好きな怪獣映画はDVDのハードディスクに録画し、観たい時にパッと見られる状態に。映像ソフトやプラモデル、フィギュアなどの怪獣グッズは、近くにある実家の一室に集めてある。「中学・高校の頃は、映画はレンタルビデオを借りて観るしかなかったので、手に入るならとつい買ってしまいますね」
最新作『スーツアクター探偵の事件簿』は、スーツアクターの凸凹コンビが撮影所で起こる事件を解決していく連作短編集。大きく重い怪獣の着ぐるみを身に纏い、高いレベルの芝居を求められる彼らは、いわば縁の下の力持ち。そのプライドや挫折、葛藤を通して、「スーツアクターという仕事の実体と魅力が描ければいいなと」。怪獣映画を観つくしてきた大倉さんの、特撮へのオマージュと愛が込められた本作。謎解きのおもしろさはもちろん、読めばきっと怪獣映画が観たくなる。
机は大倉さんのお父様が亡くなるまで愛用していたもので、使いこまれた味わいがある。「いつ買ったのかはわからないけれど、50年くらいは経つんじゃないかな。ひきだしの中はオヤジが使っていたままなので、15年くらい前の切手なんかも入っています」。現在1歳8か月の長男が生まれてからは、「子ども中心の生活」。仕事の合間に掃除や保育園のお迎えなどをこなしながらも、「プラモデルは毎日必ず作ります」。ミニチュアワークは大倉さんが最も心惹かれる、特撮の醍醐味でもある。

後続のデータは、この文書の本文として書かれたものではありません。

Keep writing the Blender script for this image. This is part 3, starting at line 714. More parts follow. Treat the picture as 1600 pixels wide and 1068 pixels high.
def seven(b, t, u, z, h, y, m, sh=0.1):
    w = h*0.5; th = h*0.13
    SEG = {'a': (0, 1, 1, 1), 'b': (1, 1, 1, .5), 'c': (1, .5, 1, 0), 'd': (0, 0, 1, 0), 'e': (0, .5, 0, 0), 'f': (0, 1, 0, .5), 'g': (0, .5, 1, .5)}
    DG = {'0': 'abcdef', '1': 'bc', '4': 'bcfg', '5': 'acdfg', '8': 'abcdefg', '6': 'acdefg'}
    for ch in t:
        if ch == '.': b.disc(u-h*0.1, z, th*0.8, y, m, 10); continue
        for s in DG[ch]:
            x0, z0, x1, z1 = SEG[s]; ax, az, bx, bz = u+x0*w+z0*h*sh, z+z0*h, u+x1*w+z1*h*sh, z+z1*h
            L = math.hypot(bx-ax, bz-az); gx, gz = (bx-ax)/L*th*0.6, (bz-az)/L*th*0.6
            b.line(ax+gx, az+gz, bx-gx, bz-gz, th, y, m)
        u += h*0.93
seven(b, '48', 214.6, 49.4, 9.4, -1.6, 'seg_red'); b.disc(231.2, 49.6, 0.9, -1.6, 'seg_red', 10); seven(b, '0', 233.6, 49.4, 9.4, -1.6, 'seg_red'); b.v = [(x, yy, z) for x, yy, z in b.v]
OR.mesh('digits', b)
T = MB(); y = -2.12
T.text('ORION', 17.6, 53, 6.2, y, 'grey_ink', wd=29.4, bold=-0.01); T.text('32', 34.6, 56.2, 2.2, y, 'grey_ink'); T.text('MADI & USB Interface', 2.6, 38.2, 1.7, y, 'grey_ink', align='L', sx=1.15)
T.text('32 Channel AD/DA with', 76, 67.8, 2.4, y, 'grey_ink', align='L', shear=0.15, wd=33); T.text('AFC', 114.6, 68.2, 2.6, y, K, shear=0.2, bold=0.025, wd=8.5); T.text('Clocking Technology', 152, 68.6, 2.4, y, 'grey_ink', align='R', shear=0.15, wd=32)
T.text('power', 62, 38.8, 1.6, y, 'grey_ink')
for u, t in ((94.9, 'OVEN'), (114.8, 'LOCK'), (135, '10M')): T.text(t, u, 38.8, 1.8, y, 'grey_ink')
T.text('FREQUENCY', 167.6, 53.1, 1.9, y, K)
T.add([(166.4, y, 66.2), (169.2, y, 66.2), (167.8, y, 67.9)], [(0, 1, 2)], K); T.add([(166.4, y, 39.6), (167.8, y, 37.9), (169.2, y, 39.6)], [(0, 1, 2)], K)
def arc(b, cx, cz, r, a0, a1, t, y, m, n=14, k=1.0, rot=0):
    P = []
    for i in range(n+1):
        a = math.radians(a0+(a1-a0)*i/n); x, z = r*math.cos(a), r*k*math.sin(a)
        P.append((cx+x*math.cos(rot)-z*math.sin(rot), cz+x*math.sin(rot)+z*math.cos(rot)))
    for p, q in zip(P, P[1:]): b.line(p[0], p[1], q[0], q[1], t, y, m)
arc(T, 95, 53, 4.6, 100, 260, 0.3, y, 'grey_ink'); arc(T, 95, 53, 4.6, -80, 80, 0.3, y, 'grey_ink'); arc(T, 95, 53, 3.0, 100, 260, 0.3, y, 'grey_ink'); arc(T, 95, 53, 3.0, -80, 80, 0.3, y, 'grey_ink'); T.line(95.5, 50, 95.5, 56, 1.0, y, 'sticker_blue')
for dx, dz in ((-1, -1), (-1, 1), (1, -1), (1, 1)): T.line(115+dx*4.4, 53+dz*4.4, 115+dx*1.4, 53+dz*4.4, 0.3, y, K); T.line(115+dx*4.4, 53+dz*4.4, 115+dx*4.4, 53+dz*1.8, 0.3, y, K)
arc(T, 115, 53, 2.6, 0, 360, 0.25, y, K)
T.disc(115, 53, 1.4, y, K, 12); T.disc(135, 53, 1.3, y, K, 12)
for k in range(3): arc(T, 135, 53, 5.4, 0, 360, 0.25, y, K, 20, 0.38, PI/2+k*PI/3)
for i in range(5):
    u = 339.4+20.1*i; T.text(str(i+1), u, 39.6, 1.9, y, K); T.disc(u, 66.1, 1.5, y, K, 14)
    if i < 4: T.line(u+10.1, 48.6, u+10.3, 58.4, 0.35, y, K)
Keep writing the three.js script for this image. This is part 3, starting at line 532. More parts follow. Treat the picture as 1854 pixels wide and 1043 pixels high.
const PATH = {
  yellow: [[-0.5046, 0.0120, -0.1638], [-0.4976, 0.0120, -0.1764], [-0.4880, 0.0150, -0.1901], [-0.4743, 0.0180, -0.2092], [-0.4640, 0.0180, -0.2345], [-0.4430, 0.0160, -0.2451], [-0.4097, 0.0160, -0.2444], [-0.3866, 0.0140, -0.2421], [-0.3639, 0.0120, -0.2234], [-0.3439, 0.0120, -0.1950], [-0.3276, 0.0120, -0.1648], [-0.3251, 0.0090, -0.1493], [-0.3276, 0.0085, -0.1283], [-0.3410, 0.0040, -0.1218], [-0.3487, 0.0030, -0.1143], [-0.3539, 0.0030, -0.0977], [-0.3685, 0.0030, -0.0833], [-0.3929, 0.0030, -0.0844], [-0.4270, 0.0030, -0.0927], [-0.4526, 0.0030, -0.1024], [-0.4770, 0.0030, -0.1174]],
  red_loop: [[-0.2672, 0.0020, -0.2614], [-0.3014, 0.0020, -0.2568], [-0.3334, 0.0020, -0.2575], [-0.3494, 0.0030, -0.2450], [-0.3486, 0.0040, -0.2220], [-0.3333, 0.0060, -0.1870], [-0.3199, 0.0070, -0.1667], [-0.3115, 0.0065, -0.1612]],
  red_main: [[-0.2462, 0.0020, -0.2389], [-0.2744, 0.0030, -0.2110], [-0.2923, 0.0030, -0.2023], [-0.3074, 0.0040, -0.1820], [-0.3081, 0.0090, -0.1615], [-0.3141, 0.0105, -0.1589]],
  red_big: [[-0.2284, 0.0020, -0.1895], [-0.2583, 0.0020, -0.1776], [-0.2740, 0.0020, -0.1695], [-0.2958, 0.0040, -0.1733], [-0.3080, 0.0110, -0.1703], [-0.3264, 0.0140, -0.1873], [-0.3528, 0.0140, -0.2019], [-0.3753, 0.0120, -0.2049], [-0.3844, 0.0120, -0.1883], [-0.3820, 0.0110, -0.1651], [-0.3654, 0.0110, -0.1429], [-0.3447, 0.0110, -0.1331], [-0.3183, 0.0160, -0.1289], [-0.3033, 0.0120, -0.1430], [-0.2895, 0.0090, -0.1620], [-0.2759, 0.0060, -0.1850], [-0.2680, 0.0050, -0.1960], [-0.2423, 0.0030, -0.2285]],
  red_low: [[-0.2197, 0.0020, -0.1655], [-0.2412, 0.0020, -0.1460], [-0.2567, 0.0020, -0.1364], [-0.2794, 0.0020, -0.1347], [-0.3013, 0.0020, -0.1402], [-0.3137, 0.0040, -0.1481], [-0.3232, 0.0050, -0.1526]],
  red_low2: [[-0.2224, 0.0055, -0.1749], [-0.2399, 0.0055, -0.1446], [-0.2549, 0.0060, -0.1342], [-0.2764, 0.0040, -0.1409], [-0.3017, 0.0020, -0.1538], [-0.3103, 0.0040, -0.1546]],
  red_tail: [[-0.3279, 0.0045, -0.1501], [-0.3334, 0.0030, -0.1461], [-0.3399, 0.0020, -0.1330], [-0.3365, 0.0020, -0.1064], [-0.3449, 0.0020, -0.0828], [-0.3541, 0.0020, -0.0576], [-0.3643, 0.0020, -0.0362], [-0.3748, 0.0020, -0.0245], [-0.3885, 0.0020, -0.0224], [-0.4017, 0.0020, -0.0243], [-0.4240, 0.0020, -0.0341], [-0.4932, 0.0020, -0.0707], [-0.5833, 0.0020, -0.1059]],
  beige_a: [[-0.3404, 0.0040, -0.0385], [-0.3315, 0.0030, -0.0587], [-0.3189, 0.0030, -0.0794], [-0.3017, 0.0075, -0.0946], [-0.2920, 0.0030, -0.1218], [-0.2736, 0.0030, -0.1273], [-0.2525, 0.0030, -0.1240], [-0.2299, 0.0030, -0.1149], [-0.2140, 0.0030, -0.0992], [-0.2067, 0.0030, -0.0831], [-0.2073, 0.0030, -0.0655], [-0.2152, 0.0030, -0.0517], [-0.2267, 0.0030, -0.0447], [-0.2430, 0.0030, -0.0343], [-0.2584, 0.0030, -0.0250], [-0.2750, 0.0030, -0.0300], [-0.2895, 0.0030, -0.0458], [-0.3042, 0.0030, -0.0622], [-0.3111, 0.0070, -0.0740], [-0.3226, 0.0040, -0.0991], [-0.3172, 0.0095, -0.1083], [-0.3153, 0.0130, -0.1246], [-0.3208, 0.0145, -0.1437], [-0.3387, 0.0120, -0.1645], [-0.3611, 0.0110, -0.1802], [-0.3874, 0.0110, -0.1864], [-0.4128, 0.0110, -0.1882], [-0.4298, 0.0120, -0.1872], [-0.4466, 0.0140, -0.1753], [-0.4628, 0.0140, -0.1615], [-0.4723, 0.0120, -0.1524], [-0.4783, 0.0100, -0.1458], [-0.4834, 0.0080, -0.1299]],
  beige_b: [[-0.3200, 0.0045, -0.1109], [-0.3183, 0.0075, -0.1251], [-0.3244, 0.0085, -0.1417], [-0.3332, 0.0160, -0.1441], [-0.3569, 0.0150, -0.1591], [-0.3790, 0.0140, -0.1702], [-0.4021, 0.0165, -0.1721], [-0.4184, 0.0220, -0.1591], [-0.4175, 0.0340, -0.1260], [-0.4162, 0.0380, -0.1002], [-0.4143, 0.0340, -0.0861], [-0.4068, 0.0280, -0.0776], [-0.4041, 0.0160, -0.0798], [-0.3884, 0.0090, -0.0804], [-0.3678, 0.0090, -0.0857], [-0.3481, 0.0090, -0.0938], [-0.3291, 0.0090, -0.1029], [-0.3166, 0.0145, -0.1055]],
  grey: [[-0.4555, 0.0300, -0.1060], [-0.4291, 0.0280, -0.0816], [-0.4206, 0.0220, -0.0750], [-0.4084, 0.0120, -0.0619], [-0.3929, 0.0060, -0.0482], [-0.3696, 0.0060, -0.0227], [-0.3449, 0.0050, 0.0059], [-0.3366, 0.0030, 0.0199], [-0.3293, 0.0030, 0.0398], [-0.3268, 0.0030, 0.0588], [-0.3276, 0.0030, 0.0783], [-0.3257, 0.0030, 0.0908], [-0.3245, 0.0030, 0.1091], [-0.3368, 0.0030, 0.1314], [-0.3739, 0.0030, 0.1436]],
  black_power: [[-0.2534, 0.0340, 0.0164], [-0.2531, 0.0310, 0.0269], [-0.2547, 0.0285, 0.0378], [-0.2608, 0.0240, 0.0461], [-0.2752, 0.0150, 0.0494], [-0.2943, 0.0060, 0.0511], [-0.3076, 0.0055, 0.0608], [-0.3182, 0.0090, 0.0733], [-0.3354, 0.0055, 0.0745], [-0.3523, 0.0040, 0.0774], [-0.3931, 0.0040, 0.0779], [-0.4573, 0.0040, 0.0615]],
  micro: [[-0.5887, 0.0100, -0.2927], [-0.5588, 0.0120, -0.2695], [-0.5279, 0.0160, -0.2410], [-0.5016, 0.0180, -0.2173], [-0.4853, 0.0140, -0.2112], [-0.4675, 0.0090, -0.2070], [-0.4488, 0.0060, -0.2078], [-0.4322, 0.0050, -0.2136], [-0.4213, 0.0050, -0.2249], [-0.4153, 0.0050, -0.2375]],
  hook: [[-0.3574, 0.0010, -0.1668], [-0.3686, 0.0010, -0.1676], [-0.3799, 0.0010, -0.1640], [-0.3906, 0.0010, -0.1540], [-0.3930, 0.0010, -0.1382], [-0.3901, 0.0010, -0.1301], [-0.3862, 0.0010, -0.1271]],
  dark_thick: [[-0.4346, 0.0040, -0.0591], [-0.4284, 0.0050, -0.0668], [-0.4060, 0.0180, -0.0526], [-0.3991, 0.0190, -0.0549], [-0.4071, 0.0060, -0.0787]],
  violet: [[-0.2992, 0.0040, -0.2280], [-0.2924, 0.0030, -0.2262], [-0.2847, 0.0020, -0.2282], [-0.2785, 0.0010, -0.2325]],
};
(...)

時計は、新人賞を受賞した際、通っていた小説講座の仲間がお祝いにくれたもの。手前は大好きなクリント・イーストウッドが市長を務めたカーメルを訪れた際に見つけた「ウルトラマンみたい」なペン。仕事机とあわせた3つが大倉さんの「三種の神器」。
大倉崇裕 Takahiro Okura
1968年京都府生まれ。学習院大学法学部卒業。1997年「三人目の幽霊」で第4回創元推理短編賞佳作、1998年「ツール&ストール」で第20回小説推理新人賞を受賞。著作に『七度狐』『白戸修の事件簿』『オチケン!』『ペンギンを愛した容疑者』『GEEKSTER』、TVドラマ化された「福家警部補」シリーズなど多数。